Heres how its progressed. but thanks for the reminder of the km's I had put 50k in TG, which must make me a nasa engineer they do that type of mistake cm/inch's 
Even this mistake doesn't make sense. neither 50 km nor 50 miles is anywhere near 2.5 km. Use a calculator. A useful one is
http://www.onlineconversion.com/length_common.htmAlso, d.p.i doesn't matter, ignore it. It is for printing images. Has nothing to do with terrain. Also I don't care how many MB it takes up, that only matters in terms of your computer's power and whether it can handle it.

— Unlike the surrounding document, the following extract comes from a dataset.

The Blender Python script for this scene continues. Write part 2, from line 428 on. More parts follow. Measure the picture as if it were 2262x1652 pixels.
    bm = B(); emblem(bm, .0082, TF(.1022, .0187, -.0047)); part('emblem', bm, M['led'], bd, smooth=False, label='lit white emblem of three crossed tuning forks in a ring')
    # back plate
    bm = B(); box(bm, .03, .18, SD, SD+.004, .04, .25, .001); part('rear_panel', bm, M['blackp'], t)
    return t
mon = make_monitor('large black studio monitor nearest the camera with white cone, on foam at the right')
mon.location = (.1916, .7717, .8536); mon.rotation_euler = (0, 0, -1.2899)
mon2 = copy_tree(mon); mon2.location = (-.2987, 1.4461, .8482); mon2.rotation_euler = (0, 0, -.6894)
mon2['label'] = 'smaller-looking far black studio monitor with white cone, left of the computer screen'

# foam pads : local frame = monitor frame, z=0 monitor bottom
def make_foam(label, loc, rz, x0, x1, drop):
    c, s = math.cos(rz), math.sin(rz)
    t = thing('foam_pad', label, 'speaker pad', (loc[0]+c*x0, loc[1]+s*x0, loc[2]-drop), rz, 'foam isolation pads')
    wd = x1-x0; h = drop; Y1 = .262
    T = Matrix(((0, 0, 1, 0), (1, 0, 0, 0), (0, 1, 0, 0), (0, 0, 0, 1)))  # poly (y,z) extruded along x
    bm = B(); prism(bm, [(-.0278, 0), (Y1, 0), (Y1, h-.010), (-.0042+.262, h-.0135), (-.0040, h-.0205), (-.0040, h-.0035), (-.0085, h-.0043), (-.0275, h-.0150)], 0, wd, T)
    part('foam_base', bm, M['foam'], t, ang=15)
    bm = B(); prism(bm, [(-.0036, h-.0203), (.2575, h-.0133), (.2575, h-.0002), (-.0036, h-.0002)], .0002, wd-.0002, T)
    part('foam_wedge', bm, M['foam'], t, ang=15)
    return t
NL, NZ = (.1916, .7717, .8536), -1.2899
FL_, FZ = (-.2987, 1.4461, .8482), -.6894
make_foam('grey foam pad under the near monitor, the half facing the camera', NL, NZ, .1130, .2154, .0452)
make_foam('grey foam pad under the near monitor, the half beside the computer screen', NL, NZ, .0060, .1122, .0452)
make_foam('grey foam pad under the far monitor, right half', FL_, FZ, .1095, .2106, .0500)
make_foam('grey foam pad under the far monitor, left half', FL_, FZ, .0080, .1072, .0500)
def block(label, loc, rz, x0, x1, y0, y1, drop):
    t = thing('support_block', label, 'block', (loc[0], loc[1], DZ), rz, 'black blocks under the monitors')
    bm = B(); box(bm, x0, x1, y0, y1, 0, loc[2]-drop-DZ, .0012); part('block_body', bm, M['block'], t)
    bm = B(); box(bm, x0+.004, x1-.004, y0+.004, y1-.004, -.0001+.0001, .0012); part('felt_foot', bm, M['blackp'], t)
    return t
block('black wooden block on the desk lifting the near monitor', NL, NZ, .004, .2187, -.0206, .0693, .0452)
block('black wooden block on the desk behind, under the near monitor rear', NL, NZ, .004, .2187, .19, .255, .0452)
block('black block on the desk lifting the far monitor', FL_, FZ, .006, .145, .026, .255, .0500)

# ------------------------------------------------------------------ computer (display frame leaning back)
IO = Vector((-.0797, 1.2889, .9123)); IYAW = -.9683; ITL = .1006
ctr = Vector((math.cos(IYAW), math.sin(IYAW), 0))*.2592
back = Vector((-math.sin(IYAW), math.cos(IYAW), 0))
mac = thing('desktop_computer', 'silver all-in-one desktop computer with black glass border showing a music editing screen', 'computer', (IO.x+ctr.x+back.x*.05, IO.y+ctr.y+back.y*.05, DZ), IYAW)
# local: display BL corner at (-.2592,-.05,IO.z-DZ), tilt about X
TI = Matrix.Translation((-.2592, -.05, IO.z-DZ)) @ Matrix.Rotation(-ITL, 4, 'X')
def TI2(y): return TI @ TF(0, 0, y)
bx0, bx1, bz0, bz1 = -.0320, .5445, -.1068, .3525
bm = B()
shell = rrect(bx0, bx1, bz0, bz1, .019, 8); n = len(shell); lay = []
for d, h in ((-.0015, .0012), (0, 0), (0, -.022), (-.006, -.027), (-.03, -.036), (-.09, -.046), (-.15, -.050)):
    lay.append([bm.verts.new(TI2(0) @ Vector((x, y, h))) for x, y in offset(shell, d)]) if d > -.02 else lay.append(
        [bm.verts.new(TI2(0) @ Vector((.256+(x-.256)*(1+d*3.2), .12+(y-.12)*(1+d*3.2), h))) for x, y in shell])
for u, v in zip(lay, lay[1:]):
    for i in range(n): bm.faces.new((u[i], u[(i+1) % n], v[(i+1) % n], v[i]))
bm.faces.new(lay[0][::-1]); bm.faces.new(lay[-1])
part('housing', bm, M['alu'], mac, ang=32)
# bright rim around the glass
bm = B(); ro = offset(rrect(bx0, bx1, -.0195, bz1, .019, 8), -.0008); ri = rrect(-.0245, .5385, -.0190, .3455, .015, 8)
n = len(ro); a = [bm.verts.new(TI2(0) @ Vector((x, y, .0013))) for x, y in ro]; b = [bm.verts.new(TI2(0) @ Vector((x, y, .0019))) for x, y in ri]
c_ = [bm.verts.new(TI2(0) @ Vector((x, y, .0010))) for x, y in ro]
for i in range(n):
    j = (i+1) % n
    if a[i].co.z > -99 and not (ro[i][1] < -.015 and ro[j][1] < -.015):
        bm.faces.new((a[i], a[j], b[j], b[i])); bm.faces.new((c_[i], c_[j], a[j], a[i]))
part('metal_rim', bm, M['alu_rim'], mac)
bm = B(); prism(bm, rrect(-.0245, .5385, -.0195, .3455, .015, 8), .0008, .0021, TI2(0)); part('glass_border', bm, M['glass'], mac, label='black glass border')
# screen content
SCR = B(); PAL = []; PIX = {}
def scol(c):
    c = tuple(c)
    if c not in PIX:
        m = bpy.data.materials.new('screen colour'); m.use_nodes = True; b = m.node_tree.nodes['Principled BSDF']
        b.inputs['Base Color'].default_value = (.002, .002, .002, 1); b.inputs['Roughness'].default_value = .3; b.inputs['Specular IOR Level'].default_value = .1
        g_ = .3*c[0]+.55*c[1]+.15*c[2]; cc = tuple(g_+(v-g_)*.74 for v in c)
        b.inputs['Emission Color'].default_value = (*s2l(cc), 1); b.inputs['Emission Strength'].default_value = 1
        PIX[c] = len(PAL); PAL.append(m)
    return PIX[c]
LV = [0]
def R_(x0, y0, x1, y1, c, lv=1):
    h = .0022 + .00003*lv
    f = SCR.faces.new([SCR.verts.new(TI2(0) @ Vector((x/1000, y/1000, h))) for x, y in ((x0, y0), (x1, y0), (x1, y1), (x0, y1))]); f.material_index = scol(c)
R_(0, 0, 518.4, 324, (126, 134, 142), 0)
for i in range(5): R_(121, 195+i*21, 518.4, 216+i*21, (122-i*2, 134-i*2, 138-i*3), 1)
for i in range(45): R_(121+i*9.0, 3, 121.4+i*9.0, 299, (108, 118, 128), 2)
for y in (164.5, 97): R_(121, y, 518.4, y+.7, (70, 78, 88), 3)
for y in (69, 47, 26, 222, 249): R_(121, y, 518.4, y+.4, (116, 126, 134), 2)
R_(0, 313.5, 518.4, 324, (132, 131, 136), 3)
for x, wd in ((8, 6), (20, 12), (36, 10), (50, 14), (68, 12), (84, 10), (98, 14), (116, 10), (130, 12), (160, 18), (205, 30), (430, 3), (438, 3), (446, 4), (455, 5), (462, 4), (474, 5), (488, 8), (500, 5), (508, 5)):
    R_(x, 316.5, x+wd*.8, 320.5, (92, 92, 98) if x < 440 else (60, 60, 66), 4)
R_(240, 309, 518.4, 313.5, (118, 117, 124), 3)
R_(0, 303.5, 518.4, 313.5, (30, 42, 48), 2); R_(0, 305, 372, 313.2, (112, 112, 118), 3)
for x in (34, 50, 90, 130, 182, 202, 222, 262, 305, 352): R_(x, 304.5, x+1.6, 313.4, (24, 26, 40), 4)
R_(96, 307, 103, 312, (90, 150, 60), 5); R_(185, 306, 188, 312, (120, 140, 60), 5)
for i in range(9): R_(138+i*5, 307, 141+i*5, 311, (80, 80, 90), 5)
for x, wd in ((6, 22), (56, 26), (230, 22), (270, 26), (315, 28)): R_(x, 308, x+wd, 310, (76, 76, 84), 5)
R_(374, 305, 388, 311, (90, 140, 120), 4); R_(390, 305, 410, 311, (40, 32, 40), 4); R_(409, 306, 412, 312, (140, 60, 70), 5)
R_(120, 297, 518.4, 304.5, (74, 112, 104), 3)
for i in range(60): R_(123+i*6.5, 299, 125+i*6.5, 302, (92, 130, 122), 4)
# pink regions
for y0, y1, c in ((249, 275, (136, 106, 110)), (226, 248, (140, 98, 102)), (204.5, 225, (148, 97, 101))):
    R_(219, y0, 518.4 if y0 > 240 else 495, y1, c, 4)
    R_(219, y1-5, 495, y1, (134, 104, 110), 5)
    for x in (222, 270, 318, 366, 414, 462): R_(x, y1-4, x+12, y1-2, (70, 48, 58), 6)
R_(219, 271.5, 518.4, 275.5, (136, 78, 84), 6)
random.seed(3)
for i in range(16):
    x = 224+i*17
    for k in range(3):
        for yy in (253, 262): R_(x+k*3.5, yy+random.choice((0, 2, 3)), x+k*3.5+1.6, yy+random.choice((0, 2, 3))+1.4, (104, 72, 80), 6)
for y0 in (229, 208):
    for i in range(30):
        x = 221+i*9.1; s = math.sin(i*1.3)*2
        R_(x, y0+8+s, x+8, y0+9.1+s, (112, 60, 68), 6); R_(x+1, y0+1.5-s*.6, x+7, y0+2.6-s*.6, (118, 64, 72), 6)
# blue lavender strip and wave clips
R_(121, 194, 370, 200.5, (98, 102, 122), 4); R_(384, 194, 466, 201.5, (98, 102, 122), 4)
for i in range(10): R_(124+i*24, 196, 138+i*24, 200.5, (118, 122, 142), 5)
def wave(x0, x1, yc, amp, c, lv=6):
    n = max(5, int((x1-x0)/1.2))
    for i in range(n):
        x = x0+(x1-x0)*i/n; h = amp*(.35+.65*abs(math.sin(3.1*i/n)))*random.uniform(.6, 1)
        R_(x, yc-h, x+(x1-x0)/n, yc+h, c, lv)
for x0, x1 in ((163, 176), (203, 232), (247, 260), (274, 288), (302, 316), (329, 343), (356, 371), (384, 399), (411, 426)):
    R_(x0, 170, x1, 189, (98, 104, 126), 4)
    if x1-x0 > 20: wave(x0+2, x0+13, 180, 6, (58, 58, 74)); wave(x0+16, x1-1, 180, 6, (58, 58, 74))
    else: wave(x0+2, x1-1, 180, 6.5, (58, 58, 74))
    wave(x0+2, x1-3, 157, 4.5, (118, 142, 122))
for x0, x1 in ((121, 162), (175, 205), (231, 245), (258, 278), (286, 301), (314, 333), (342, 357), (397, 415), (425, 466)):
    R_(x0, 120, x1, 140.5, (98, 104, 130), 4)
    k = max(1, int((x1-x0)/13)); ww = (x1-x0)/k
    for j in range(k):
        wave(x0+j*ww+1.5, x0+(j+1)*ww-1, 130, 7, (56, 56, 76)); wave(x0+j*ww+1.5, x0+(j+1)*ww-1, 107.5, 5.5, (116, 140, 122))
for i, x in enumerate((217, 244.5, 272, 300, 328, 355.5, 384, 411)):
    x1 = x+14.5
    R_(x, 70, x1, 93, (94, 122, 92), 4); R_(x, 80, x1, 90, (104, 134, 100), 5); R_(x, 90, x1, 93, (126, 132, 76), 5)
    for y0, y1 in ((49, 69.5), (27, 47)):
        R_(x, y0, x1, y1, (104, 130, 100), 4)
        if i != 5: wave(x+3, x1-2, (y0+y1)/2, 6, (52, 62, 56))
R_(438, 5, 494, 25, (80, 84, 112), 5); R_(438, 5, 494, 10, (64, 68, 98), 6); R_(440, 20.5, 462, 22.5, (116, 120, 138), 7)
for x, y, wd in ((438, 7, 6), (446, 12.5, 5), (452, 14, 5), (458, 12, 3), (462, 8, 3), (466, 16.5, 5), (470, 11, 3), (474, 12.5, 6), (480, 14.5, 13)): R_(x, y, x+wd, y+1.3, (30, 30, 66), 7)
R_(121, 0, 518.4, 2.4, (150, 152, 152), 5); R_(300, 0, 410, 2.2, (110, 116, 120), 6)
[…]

Here's what you need to pay attention to:
Number of pixels for the width and the height of your elevation map. Also how many meters each represents.
Your elevation map's resolution is found by multiplying width in pixels by width in meters, same for height. That is to say, if your terrain map is 1000 pixels wide, and it covers an area in the world of 10,000 meters, then the resolution is 10m/px (10,000 meters divided by 1000 pixels = 10 meters per pixel).
You don't have to use a square map.
How many meters are covered by the width and height of your map?